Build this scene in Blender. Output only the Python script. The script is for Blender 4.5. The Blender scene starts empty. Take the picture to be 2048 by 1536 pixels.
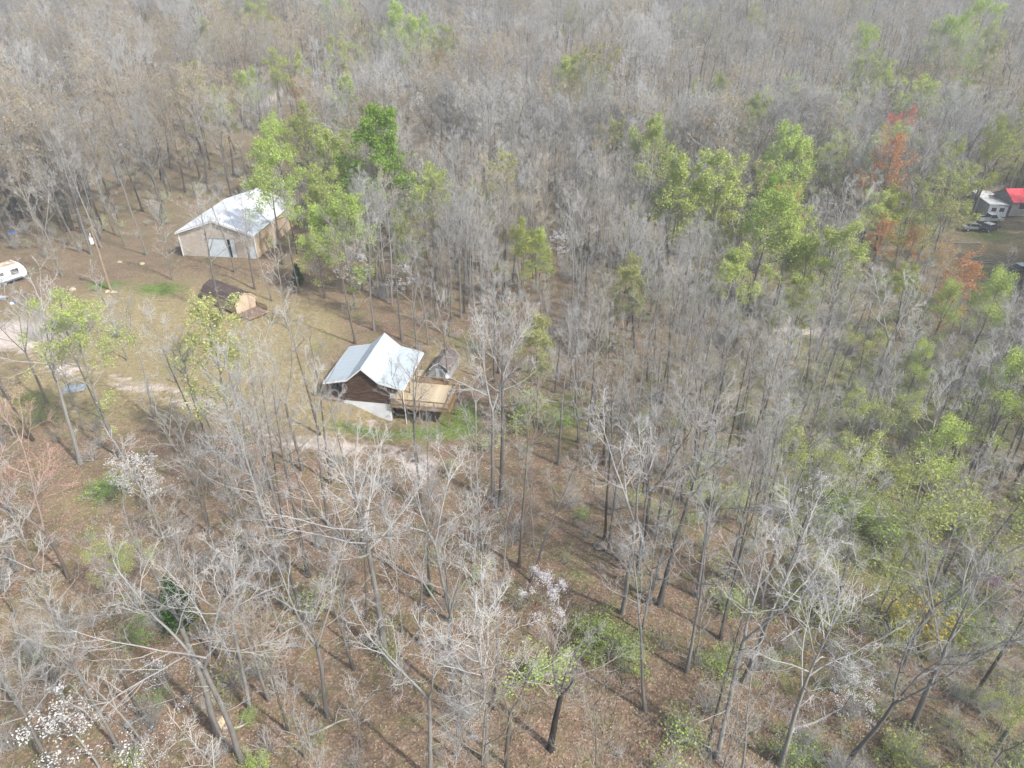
import bpy, math, random
import numpy as np
from mathutils import Vector, Matrix

R = math.radians
SC = bpy.context.scene
HAZE = True
COL = SC.collection
random.seed(7)

# ------------------------------------------------------------------ camera, sky, sun, exposure
CAM_H, PITCH, FPX = 48.0, R(31.5), 1450.0           # metres above the cabin yard, tilt below level, focal length for a 2048 px wide frame
cam_d = bpy.data.cameras.new('camera')
cam_d.sensor_width = 36.0
cam_d.lens = 36.0 * FPX / 2048.0
cam_d.clip_end = 6000.0
cam_o = bpy.data.objects.new('camera', cam_d)
cam_o.location = (0, 0, CAM_H)
cam_o.rotation_euler = (R(90) - PITCH, 0, 0)
COL.objects.link(cam_o)
SC.camera = cam_o

SUN_EL = R(46)
SUN_V = Vector((0.80 * math.cos(SUN_EL), -0.60 * math.cos(SUN_EL), math.sin(SUN_EL)))   # towards the sun
world = bpy.data.worlds.new('World')
SC.world = world
world.use_nodes = True
wn = world.node_tree
sky = wn.nodes.new('ShaderNodeTexSky')
sky.sky_type = 'NISHITA'
sky.sun_disc = False
sky.sun_elevation = SUN_EL
sky.sun_rotation = math.atan2(SUN_V.x, SUN_V.y)
sky.air_density = 1.0
sky.dust_density = 2.5
sky.ozone_density = 1.0
bg = wn.nodes['Background']
bg.inputs['Strength'].default_value = 0.14
wn.links.new(sky.outputs[0], bg.inputs[0])

sun_d = bpy.data.lights.new('sun', 'SUN')
sun_d.energy = 3.3
sun_d.angle = R(2.4)
sun_d.color = (1.0, 0.975, 0.925)
sun_o = bpy.data.objects.new('sun', sun_d)
sun_o.rotation_euler = SUN_V.to_track_quat('Z', 'Y').to_euler()
sun_o.location = (60, -60, 120)
COL.objects.link(sun_o)

vs = SC.view_settings
vs.view_transform = 'Standard'
vs.look = 'None'
vs.gamma = 1.0
vs.exposure = 0.88
vs.use_curve_mapping = False
cy = SC.cycles
cy.max_bounces = 3
cy.diffuse_bounces = 1
cy.glossy_bounces = 2
cy.transmission_bounces = 2
cy.transparent_max_bounces = 4
cy.volume_bounces = 0
cy.caustics_reflective = False
cy.caustics_refractive = False
cy.use_denoising = True
cy.denoiser = 'OPENIMAGEDENOISE'
cy.denoising_input_passes = 'RGB_ALBEDO_NORMAL'
cy.denoising_prefilter = 'ACCURATE'
cy.use_adaptive_sampling = True
cy.adaptive_threshold = 0.035
cy.adaptive_min_samples = 24
cy.debug_use_spatial_splits = True
cy.use_light_tree = False

# ------------------------------------------------------------------ terrain function and sight lines
def sm(a, b, x):
    t = np.clip((x - a) / (b - a), 0.0, 1.0)
    return t * t * (3 - 2 * t)

def gz(x, y):
    x = np.asarray(x, float); y = np.asarray(y, float)
    k = np.exp(-((y - 71) / 15.0) ** 2)
    z = 2.0 * sm(12 - 26 * k, -52 + 32.4 * k, x)
    z = z - 3.2 * sm(14, 62, x) * (1 - sm(100, 200, y)) + 2.0 * sm(75, 110, x)
    z = z - 1.2 * (1 - sm(20, 55, y))
    z = z + 25.0 * np.clip((y - 138) / 230.0, 0, 1) ** 1.15 + 0.09 * np.clip(y - 368, 0, 160) + 0.03 * np.clip(y - 528, 0, 900)
    w = sm(18, 45, np.hypot(x + 14, (y - 74)))
    z = z + w * (0.45 * np.sin(x * 0.13 + 1.3) * np.cos(y * 0.11) + 0.5 * np.sin(x * 0.047 - y * 0.039 + 2.0)) + sm(150, 260, y) * 3.0 * np.sin(x * 0.013 + y * 0.009) * np.cos(y * 0.011 - x * 0.006)
    return z

def gzf(x, y):
    return float(gz(x, y))

TT = np.concatenate([np.arange(15, 160, 0.1), np.arange(160, 1100, 0.5)])

def ground_at(u, v, h=0.0):
    """where the photograph's sight line (2048 x 1536 frame) comes within h metres of the ground"""
    a = (u - 1024) / FPX; b = (768 - v) / FPX
    d = np.array([a, math.cos(PITCH) + b * math.sin(PITCH), -math.sin(PITCH) + b * math.cos(PITCH)])
    x = d[0] * TT; y = d[1] * TT; z = CAM_H + d[2] * TT
    i = np.argmax(z <= gz(x, y) + h)
    return float(x[i]), float(y[i])

def project(x, y, z):
    dx, dy, dz = x, y, z - CAM_H
    w = dy * math.cos(PITCH) - dz * math.sin(PITCH)
    k = dy * math.sin(PITCH) + dz * math.cos(PITCH)
    return 1024 + FPX * dx / w, 768 - FPX * k / w

# ------------------------------------------------------------------ materials
MATS = {}

def nodes_of(name):
    m = bpy.data.materials.new(name)
    m.use_nodes = True
    nt = m.node_tree
    return m, nt, nt.nodes['Principled BSDF']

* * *

Task goal
Leave out the pictures and transcribe everything else exactly.

Exercise output
Build this scene in Blender. Output only the Python script. The script is for Blender 4.5. The Blender scene starts empty. Take the picture to be 2048 by 1536 pixels.
import bpy, math, random
import numpy as np
from mathutils import Vector, Matrix

R = math.radians
SC = bpy.context.scene
HAZE = True
COL = SC.collection
random.seed(7)

# ------------------------------------------------------------------ camera, sky, sun, exposure
CAM_H, PITCH, FPX = 48.0, R(31.5), 1450.0           # metres above the cabin yard, tilt below level, focal length for a 2048 px wide frame
cam_d = bpy.data.cameras.new('camera')
cam_d.sensor_width = 36.0
cam_d.lens = 36.0 * FPX / 2048.0
cam_d.clip_end = 6000.0
cam_o = bpy.data.objects.new('camera', cam_d)
cam_o.location = (0, 0, CAM_H)
cam_o.rotation_euler = (R(90) - PITCH, 0, 0)
COL.objects.link(cam_o)
SC.camera = cam_o

SUN_EL = R(46)
SUN_V = Vector((0.80 * math.cos(SUN_EL), -0.60 * math.cos(SUN_EL), math.sin(SUN_EL)))   # towards the sun
world = bpy.data.worlds.new('World')
SC.world = world
world.use_nodes = True
wn = world.node_tree
sky = wn.nodes.new('ShaderNodeTexSky')
sky.sky_type = 'NISHITA'
sky.sun_disc = False
sky.sun_elevation = SUN_EL
sky.sun_rotation = math.atan2(SUN_V.x, SUN_V.y)
sky.air_density = 1.0
sky.dust_density = 2.5
sky.ozone_density = 1.0
bg = wn.nodes['Background']
bg.inputs['Strength'].default_value = 0.14
wn.links.new(sky.outputs[0], bg.inputs[0])

sun_d = bpy.data.lights.new('sun', 'SUN')
sun_d.energy = 3.3
sun_d.angle = R(2.4)
sun_d.color = (1.0, 0.975, 0.925)
sun_o = bpy.data.objects.new('sun', sun_d)
sun_o.rotation_euler = SUN_V.to_track_quat('Z', 'Y').to_euler()
sun_o.location = (60, -60, 120)
COL.objects.link(sun_o)

vs = SC.view_settings
vs.view_transform = 'Standard'
vs.look = 'None'
vs.gamma = 1.0
vs.exposure = 0.88
vs.use_curve_mapping = False
cy = SC.cycles
cy.max_bounces = 3
cy.diffuse_bounces = 1
cy.glossy_bounces = 2
cy.transmission_bounces = 2
cy.transparent_max_bounces = 4
cy.volume_bounces = 0
cy.caustics_reflective = False
cy.caustics_refractive = False
cy.use_denoising = True
cy.denoiser = 'OPENIMAGEDENOISE'
cy.denoising_input_passes = 'RGB_ALBEDO_NORMAL'
cy.denoising_prefilter = 'ACCURATE'
cy.use_adaptive_sampling = True
cy.adaptive_threshold = 0.035
cy.adaptive_min_samples = 24
cy.debug_use_spatial_splits = True
cy.use_light_tree = False

# ------------------------------------------------------------------ terrain function and sight lines
def sm(a, b, x):
    t = np.clip((x - a) / (b - a), 0.0, 1.0)
    return t * t * (3 - 2 * t)

def gz(x, y):
    x = np.asarray(x, float); y = np.asarray(y, float)
    k = np.exp(-((y - 71) / 15.0) ** 2)
    z = 2.0 * sm(12 - 26 * k, -52 + 32.4 * k, x)
    z = z - 3.2 * sm(14, 62, x) * (1 - sm(100, 200, y)) + 2.0 * sm(75, 110, x)
    z = z - 1.2 * (1 - sm(20, 55, y))
    z = z + 25.0 * np.clip((y - 138) / 230.0, 0, 1) ** 1.15 + 0.09 * np.clip(y - 368, 0, 160) + 0.03 * np.clip(y - 528, 0, 900)
    w = sm(18, 45, np.hypot(x + 14, (y - 74)))
    z = z + w * (0.45 * np.sin(x * 0.13 + 1.3) * np.cos(y * 0.11) + 0.5 * np.sin(x * 0.047 - y * 0.039 + 2.0)) + sm(150, 260, y) * 3.0 * np.sin(x * 0.013 + y * 0.009) * np.cos(y * 0.011 - x * 0.006)
    return z

def gzf(x, y):
    return float(gz(x, y))

TT = np.concatenate([np.arange(15, 160, 0.1), np.arange(160, 1100, 0.5)])

def ground_at(u, v, h=0.0):
    """where the photograph's sight line (2048 x 1536 frame) comes within h metres of the ground"""
    a = (u - 1024) / FPX; b = (768 - v) / FPX
    d = np.array([a, math.cos(PITCH) + b * math.sin(PITCH), -math.sin(PITCH) + b * math.cos(PITCH)])
    x = d[0] * TT; y = d[1] * TT; z = CAM_H + d[2] * TT
    i = np.argmax(z <= gz(x, y) + h)
    return float(x[i]), float(y[i])

def project(x, y, z):
    dx, dy, dz = x, y, z - CAM_H
    w = dy * math.cos(PITCH) - dz * math.sin(PITCH)
    k = dy * math.sin(PITCH) + dz * math.cos(PITCH)
    return 1024 + FPX * dx / w, 768 - FPX * k / w

# ------------------------------------------------------------------ materials
MATS = {}

def nodes_of(name):
    m = bpy.data.materials.new(name)
    m.use_nodes = True
    nt = m.node_tree
    return m, nt, nt.nodes['Principled BSDF']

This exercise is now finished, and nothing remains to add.